Copy the lines that follow, keeping every character the same.
INFORMATION PROVIDED start
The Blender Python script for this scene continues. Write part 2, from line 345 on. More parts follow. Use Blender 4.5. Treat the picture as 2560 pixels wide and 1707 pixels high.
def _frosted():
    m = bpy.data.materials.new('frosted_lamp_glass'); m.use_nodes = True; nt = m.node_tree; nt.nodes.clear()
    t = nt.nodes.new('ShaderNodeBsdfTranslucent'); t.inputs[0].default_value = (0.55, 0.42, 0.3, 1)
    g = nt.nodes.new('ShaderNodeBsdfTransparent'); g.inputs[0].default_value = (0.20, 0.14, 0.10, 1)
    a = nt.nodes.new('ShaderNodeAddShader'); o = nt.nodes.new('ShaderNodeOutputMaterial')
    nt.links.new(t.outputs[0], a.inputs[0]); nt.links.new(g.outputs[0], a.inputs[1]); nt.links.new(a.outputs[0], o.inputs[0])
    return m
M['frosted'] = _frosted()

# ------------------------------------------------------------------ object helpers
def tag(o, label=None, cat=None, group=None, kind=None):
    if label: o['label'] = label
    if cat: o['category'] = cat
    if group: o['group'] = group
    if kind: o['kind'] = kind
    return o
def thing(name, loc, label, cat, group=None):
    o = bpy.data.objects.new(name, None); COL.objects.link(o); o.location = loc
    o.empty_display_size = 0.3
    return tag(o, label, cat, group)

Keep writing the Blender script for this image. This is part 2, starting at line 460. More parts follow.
INFORMATION PROVIDED end
- _RESPONSE TO THE EXERCISE_:
The Blender Python script for this scene continues. Write part 2, from line 345 on. More parts follow. Use Blender 4.5. Treat the picture as 2560 pixels wide and 1707 pixels high.
def _frosted():
    m = bpy.data.materials.new('frosted_lamp_glass'); m.use_nodes = True; nt = m.node_tree; nt.nodes.clear()
    t = nt.nodes.new('ShaderNodeBsdfTranslucent'); t.inputs[0].default_value = (0.55, 0.42, 0.3, 1)
    g = nt.nodes.new('ShaderNodeBsdfTransparent'); g.inputs[0].default_value = (0.20, 0.14, 0.10, 1)
    a = nt.nodes.new('ShaderNodeAddShader'); o = nt.nodes.new('ShaderNodeOutputMaterial')
    nt.links.new(t.outputs[0], a.inputs[0]); nt.links.new(g.outputs[0], a.inputs[1]); nt.links.new(a.outputs[0], o.inputs[0])
    return m
M['frosted'] = _frosted()

# ------------------------------------------------------------------ object helpers
def tag(o, label=None, cat=None, group=None, kind=None):
    if label: o['label'] = label
    if cat: o['category'] = cat
    if group: o['group'] = group
    if kind: o['kind'] = kind
    return o
def thing(name, loc, label, cat, group=None):
    o = bpy.data.objects.new(name, None); COL.objects.link(o); o.location = loc
    o.empty_display_size = 0.3
    return tag(o, label, cat, group)

Keep writing the Blender script for this image. This is part 2, starting at line 460. More parts follow.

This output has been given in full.